Woher kommt deine Inspiration, elektronische Beats mit Jazz zu heranzuziehen?
In Clubs abhängen! Ich mag House Musik, älteren House, bevor es den ganzen Euro-Trash-House-Shit gab. Ich liebe Deep House, Chicago, Detroit oder TripHop. Außerdem haben die Beats im Groove und im Vibe etwas Afrikanisches in sich. Das ist meine Musik, die bei mir Spuren hinterlassen hat, was sich wiederum in meinem Sound zeigt. Ich probiere eigentlich nur etwas zu machen, was mir gefällt.
Deine Musik ist fast ausschließlich ohne Gesang. Hast du mal überlegt, jemals ein Album mit Vocals einzuspielen?
Ich habe ein paar Lieder zusammen mit Sidsel Endresen (Anm. d. Red.: norwegische Jazzsängerin) gemacht, und gerade habe ich ein Mail von TB (Anm. d. Red.: norwegischer Drum’n’Bass DJ) erhalten, ob wir nicht bald zusammen was machen wollen, vielleicht auch noch mit Sidsel zusammen. Es ist immer toll, etwas gemeinsam mit anderen Künstlern zu unternehmen, etwas zusammen kreieren.
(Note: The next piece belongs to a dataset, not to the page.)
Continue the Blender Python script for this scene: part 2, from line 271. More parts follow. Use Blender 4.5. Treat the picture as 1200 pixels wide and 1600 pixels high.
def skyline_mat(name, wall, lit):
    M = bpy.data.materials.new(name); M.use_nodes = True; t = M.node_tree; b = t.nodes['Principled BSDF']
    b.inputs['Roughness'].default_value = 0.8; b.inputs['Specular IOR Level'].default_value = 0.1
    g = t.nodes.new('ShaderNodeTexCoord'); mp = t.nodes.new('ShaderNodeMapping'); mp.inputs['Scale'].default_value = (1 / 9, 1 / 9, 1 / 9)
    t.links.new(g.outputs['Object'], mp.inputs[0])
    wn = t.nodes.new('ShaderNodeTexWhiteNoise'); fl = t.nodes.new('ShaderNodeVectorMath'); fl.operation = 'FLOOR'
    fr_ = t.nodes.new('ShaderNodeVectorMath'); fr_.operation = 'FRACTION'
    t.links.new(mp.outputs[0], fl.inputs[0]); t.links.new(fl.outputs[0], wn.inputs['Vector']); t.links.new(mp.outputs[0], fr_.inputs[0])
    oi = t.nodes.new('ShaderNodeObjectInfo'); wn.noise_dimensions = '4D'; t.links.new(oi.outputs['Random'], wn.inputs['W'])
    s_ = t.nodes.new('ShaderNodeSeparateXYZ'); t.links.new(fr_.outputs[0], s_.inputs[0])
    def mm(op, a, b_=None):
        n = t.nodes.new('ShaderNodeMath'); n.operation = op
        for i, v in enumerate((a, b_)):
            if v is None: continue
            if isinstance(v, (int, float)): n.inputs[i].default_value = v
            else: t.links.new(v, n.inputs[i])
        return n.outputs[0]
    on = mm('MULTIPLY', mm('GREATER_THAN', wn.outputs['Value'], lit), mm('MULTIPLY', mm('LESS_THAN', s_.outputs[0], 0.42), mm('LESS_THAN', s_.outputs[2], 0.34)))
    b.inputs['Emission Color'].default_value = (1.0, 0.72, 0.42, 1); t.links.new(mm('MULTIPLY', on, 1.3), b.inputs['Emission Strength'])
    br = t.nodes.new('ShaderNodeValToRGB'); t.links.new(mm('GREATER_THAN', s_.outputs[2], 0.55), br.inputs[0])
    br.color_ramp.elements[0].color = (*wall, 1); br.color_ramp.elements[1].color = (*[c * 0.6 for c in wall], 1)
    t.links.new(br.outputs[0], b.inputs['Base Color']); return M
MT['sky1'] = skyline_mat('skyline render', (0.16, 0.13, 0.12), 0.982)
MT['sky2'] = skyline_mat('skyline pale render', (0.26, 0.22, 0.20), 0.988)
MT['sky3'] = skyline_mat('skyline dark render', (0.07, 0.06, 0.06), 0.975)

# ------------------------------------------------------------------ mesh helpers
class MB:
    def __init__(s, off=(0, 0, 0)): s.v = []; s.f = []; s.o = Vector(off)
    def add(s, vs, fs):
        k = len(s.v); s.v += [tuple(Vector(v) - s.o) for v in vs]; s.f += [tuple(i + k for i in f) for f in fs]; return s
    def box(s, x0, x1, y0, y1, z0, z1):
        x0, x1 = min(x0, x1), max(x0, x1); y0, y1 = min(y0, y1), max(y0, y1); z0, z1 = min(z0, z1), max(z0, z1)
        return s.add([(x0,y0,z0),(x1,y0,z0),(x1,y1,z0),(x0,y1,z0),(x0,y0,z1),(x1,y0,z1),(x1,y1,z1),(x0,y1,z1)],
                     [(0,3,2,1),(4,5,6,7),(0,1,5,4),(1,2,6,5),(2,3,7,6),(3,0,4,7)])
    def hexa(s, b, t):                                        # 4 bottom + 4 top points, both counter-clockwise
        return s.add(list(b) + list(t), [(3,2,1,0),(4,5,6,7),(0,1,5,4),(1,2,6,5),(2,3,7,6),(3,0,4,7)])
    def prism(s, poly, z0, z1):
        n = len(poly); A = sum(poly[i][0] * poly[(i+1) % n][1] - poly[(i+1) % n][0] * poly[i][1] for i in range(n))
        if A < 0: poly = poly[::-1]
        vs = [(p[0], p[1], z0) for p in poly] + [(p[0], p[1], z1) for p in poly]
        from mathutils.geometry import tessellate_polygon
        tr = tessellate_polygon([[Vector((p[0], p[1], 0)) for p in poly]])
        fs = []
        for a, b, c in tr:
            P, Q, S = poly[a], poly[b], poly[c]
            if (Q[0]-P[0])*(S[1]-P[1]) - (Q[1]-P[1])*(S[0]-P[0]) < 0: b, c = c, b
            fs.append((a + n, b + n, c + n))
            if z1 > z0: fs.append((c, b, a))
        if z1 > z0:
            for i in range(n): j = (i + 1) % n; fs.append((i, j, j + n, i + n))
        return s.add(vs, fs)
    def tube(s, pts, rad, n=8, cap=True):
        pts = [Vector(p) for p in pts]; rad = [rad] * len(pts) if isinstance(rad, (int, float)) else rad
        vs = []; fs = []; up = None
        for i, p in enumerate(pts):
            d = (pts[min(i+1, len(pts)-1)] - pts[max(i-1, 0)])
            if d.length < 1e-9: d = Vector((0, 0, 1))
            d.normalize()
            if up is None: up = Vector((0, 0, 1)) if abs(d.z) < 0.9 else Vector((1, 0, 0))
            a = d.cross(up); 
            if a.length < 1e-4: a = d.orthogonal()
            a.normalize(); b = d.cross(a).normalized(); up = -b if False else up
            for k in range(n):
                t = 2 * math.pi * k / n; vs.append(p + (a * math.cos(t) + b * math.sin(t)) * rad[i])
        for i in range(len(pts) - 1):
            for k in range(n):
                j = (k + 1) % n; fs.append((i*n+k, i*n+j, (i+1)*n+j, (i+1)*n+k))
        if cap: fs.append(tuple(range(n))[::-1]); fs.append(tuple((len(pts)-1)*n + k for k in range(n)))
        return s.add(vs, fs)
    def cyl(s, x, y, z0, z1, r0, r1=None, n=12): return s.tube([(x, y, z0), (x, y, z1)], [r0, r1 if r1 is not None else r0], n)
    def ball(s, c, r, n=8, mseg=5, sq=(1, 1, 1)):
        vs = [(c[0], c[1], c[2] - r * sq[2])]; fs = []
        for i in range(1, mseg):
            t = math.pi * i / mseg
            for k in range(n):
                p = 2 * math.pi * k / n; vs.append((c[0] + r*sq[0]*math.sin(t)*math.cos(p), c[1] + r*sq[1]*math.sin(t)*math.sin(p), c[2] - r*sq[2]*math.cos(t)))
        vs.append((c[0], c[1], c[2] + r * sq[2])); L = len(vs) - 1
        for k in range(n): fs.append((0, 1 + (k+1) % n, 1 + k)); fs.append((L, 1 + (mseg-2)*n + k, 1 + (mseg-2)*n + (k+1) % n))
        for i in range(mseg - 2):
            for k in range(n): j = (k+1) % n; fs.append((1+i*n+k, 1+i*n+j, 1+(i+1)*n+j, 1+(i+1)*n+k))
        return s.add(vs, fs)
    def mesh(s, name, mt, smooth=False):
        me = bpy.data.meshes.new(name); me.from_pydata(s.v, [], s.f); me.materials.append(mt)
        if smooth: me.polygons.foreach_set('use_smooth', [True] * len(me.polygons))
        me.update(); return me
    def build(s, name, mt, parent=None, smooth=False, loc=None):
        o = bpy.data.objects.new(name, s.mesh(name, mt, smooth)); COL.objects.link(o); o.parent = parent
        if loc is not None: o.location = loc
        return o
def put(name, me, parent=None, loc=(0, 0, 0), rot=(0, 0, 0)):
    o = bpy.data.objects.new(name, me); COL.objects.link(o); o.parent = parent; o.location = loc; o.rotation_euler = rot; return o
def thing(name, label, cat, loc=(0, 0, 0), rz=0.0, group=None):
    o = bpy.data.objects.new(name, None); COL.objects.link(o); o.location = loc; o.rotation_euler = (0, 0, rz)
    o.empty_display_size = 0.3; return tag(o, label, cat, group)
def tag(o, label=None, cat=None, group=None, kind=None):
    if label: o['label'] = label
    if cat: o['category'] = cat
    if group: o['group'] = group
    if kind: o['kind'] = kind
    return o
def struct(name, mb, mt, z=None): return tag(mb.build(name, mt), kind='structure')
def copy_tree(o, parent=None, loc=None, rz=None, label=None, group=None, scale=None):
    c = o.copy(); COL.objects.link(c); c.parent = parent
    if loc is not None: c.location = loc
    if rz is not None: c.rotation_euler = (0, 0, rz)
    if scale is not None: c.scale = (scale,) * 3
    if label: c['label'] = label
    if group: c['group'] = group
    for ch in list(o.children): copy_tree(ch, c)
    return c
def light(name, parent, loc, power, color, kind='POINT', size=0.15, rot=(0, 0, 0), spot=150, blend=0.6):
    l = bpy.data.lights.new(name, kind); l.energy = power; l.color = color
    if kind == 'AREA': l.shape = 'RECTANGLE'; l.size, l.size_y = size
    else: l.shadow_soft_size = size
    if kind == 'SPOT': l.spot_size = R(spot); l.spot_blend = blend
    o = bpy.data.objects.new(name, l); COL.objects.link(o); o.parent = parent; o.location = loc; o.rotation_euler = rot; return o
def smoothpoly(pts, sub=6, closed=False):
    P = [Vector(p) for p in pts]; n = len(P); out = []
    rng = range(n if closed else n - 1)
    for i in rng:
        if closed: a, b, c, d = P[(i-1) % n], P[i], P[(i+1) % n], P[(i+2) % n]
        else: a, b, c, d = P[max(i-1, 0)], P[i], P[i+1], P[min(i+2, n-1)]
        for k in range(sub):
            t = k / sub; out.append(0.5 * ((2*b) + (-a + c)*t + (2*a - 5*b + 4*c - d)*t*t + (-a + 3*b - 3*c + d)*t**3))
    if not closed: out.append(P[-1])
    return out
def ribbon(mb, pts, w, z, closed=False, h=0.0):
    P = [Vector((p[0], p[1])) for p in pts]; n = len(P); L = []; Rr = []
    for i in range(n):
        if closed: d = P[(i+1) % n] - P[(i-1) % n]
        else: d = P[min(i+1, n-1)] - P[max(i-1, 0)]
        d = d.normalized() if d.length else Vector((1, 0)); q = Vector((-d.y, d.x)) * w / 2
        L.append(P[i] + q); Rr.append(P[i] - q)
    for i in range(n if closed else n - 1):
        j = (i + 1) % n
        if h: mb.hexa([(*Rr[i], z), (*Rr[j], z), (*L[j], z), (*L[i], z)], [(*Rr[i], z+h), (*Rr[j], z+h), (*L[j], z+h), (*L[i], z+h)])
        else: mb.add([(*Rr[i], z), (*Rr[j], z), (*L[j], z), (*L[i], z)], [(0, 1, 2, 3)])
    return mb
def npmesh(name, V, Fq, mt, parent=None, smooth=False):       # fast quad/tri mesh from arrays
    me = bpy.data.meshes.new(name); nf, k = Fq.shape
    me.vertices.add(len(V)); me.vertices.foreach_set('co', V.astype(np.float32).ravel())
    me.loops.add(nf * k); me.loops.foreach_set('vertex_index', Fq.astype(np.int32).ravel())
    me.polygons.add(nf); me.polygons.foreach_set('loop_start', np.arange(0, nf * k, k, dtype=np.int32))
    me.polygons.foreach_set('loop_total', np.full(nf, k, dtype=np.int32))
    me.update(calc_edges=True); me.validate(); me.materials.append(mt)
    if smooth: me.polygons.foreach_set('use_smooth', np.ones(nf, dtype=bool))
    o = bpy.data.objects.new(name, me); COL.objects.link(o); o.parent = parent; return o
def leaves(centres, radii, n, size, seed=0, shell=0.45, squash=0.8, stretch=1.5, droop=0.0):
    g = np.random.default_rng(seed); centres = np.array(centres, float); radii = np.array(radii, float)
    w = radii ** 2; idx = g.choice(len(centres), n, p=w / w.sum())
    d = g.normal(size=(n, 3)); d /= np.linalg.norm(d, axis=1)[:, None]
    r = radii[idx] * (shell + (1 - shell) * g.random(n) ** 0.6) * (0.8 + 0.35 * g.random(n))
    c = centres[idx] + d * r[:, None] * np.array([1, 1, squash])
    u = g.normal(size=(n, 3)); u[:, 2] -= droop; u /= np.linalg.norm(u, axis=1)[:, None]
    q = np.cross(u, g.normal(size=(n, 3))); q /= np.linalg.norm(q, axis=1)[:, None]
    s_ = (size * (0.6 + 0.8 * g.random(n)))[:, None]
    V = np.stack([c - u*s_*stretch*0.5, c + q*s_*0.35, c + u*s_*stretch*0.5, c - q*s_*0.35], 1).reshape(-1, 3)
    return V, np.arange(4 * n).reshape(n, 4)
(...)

Dann auch gerne mit Vocals. Ich würde schon gerne mehr mit Gesang arbeiten, es hat, wie die Trompete auch, etwas sehr Menschliches an sich. Aber poppiges Gekreische kann ich nicht ausstehen. Wenn es zu überemotional ist wie bei Mariah Carey und den ganzen anderem Hipsters, die dann auch noch so auf sexy das Mikrofon antatschen. Außerdem finde ich, dass instrumentale Musik eine sehr direkte Form von Kommunikation ist. Sie ist unsichtbar, und geht – wenn sie präzise genug ist – direkt zu dem Empfänger. Vorausgesetzt, derjenige ist offen dafür.
Hast du etwas Spezielles, was du mit deiner Musik kommunizieren willst?
Ich will den Leuten mit meiner Musik nicht erzählen, was sie denken sollen. Es kommt alles sehr auf die Empfänger an, wie meine Musik im Einzelnen interpretiert wird. Ein Journalist hat mir neulich erzählt, wie sehr er mein Album ‚Er‘ mag, weil es angeblich mein dunkelstes Album sei. Während ich es für mich als eines der eher leichteren Produktionen sehe. So lange meine Musik etwas Eigenständiges beim Zuhörer auslösen kann, bin ich zufrieden. Das ist meiner Ansicht nach der Sinn von Musik.
Denkst du darüber nach, dass deine Musik eine besondere Bedeutung für die Zuhörer besitzt? Dass sie ihnen eine Möglichkeit gibt, aus dem normalen Leben zu entfliehen, zu transzendieren, wenn sie dein Trompetenspiel hören?
Ich denke nicht so sehr viel darüber nach, aber es ist fantastisch, wenn das klappt! Oft kriege ich jedoch Mails von Personen, die mir von ihren Erlebnissen mit meiner Musik erzählen. Zum Beispiel habe ich mal ein Mail von einem Mädchen bekommen, die mir geschrieben hat, dass ich ihr Leben gerettet habe. Sie war sehr depressiv, und wollte sich das Leben nehmen. Dann hat sie ‚On Straight‘ gehört hat (Anm. d. Red.: Stück auf dem Album ‚Khmer‘), was etwas in ihr ausgelöst hat und ihr bewusst gemacht hat: Du bist nicht alleine, es gibt mehr als was du bis jetzt erlebt hat. Ähnliches erlebe ich manchmal, wenn ich reise, erschöpft bin und mich alleine fühle. Dann lese ich zum Beispiel ein Gedicht von Olav H. Hauge (Anm. d. Red.: norwegischer Dichter), was mir dann einfach ein gutes Gefühl verleiht und mich beruhigt. Wenn meine Musik einen ähnlichen Effekt hat auf die Zuhörer, dann bin ich ein extrem zufriedener Mensch.
Danke für diese präzise Selbstreflexion. Tusen takk, og hadetbra!